Where to me beyond un-American, is a indefensible dis-service to those whom have been fleeced in this ordeal. See this Oakhill ordeal is the only one being tried right now.

However, you can best believe they've done far more than what they're defending against now.

See for Cafaro to have recently gotten caught trying to buy an election, prior to being discovered as the owner of James Tsagaris and Maureen Cronin speaks volumes.

To include trying to sue the county on frivolous merit that cost the taxpayers money and resources. Is a precedent in display of manner and conviction that as retaliatory posture amounted to calculable extortion and intimidation.

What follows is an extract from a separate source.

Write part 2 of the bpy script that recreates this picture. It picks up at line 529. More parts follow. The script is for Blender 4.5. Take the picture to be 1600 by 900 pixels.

See that came after Reardon McNally and Scirotino ran to confer with Cafaro about it all. Which clearly deemed they regarded the taxpayers as of no interest or consequence to address.

So see to start suppressing transparency now is actions taken by Mr. Wolfe. That doesn't correlate to what he's contending at all.

In fact and to the contrary his actions reeks of laying the ground work for some plea deals to be reach. Which in that case the public would never know all the evidence that was available to prosecute them with.

See THAT'S what I'm looking at and there's not a being on earth. Whom can discount what I'm stating as relevant, plausible and of factual accordance for where I'm drawing inference.

This case should have clearly been bound over to federal courts. On the basis of the magnitude, nature and influence. That all of the indicted has displayed and holds upon a municipality.

To which bringing in a retired individual to perch that assumes no judicial recourse doesn't preclude that.

Outside of this gig he's a private practice attorney that has a price and has no more legal stature than that of a Marc Dann per se.

For which via the peculiar way he's proceeding I think he's just showing that,.. even prior to trial.